What is additionality and why does it matter?
Additionality
A key criteria for the creation of carbon credits is the concept of ‘additionality’.
A project, and the carbon credits it generates, can only be classified as ‘additional’ if the removal of carbon dioxide would not have occurred in the absence of the incentive. A requirement to achieve ‘additionality’ has been adopted by virtually all carbon crediting regimes and by climate scientists and refers to the removal of carbon dioxide from the atmosphere beyond ‘business as usual’ practices.
As Aetium is issuing carbon credits to consumers for their existing solar panels, electric vehicles and for existing forests - the credits issued don’t satisfy the principle of ‘additionality’ and do not represent genuine reductions in carbon emissions.
Avoided Emissions
Further, the methodologies adopted by Aetium are based on the contentious concept of ‘avoided emissions’. This concept uses a flawed approach of calculating emissions reductions of activities when compared against hypothetical emissions intensive alternatives. ‘Avoided Emissions’ offsets cannot cancel out emissions, and claims of their environmental benefits are likely to mislead consumers.
What happens next?
Climate Integrity engaged lawyers at the Environmental Defenders Office to make the complaints to the ACCC and Ad Standards and looks forward to any response from those two regulatory bodies.
Climate Integrity also met with Aetium to raise its concerns.

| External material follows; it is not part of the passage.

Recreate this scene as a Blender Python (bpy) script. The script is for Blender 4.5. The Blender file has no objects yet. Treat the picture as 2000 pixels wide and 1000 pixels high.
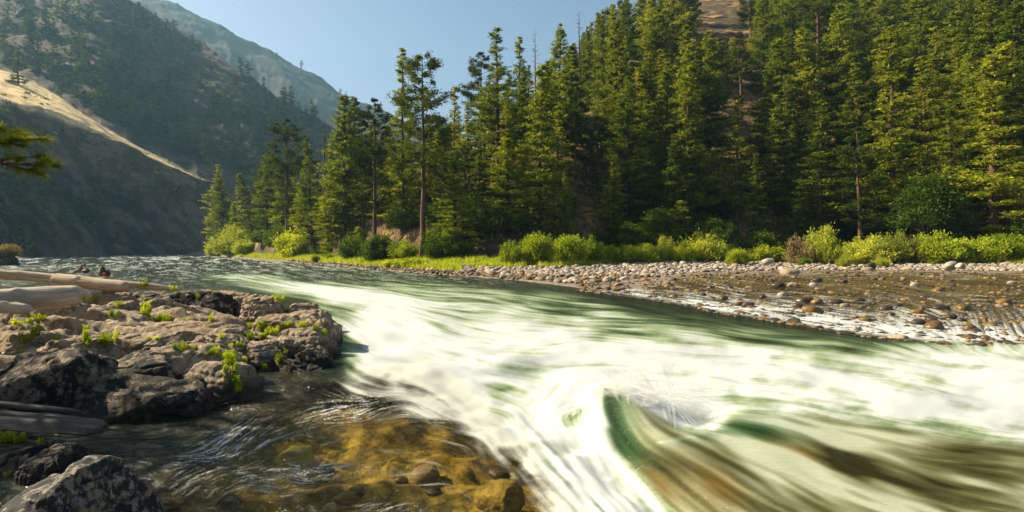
import bpy, bmesh, math, random
import numpy as np
from mathutils import Vector, Matrix
R = math.radians
scene = bpy.context.scene
COL = scene.collection
rng = np.random.default_rng(7)
random.seed(7)

# ------------------------------------------------------------------ camera, world, sun
H, F, YH = 2.4, 1111.0, 487.0            # eye height over the water, focal length and horizon on the 2000 px frame
cam_d = bpy.data.cameras.new('camera'); cam = bpy.data.objects.new('camera', cam_d); COL.objects.link(cam)
cam.location = (0, 0, H); cam.rotation_euler = (R(90), 0, 0)
cam_d.lens = 20.0; cam_d.sensor_width = 36.0; cam_d.shift_y = -(500 - YH) / 2000.0
cam_d.clip_start = 0.05; cam_d.clip_end = 6000
scene.camera = cam
SUN_AZ, SUN_EL = R(-76), R(35)           # azimuth from the view direction (+y), negative = to the left
sdir = Vector((math.sin(SUN_AZ) * math.cos(SUN_EL), math.cos(SUN_AZ) * math.cos(SUN_EL), math.sin(SUN_EL)))
w = bpy.data.worlds.new('World'); scene.world = w; w.use_nodes = True
nt = w.node_tree; nt.nodes.clear()
sky = nt.nodes.new('ShaderNodeTexSky'); sky.sky_type = 'NISHITA'; sky.sun_disc = False
sky.sun_elevation = SUN_EL; sky.sun_rotation = SUN_AZ; sky.air_density = 1.0; sky.dust_density = 2.4; sky.ozone_density = 1.5
bg = nt.nodes.new('ShaderNodeBackground'); bg.inputs['Strength'].default_value = 0.053
wo = nt.nodes.new('ShaderNodeOutputWorld')
nt.links.new(sky.outputs[0], bg.inputs[0]); nt.links.new(bg.outputs[0], wo.inputs[0])
sl = bpy.data.lights.new('sun', 'SUN'); sl.energy = 5.0; sl.angle = R(0.6); sl.color = (1.0, 0.865, 0.62)
so = bpy.data.objects.new('sun', sl); COL.objects.link(so); so.rotation_euler = sdir.to_track_quat('Z', 'Y').to_euler()
scene.view_settings.view_transform = 'Standard'; scene.view_settings.look = 'None'
scene.view_settings.exposure = 1.36; scene.view_settings.gamma = 1.0
cy = scene.cycles
cy.use_denoising = True; cy.use_adaptive_sampling = True; cy.adaptive_threshold = 0.012; cy.denoising_prefilter = 'ACCURATE'
cy.max_bounces = 6; cy.diffuse_bounces = 2; cy.glossy_bounces = 2; cy.transmission_bounces = 4; cy.transparent_max_bounces = 40; cy.volume_bounces = 0
cy.sample_clamp_indirect = 4.0; cy.caustics_reflective = False; cy.caustics_refractive = False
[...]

Aetium’s response disputed the definition of additionality that exists in the scientific literature and in carbon credit standards such as Verra, IVCM, the Climate Change Authority, characterising the meaning of ‘additionality’ as ‘grey’. Aetium is yet to sell carbon credits to the market.
Aetium is a signatory of the Carbon Market Institute’s (CMI) industry code of conduct, which states that its mission is; “To enhance the integrity, transparency and accountability of Australia’s carbon industry,...”, Climate Integrity has written to CMI to raise its concerns.
A response from the administrator of the Code of Conduct said that it does not regulate or assess the technical quality of carbon credits and that Climate Integrity’s concerns are outside of the scope of the code and would be more appropriately dealt with by a relevant regulator.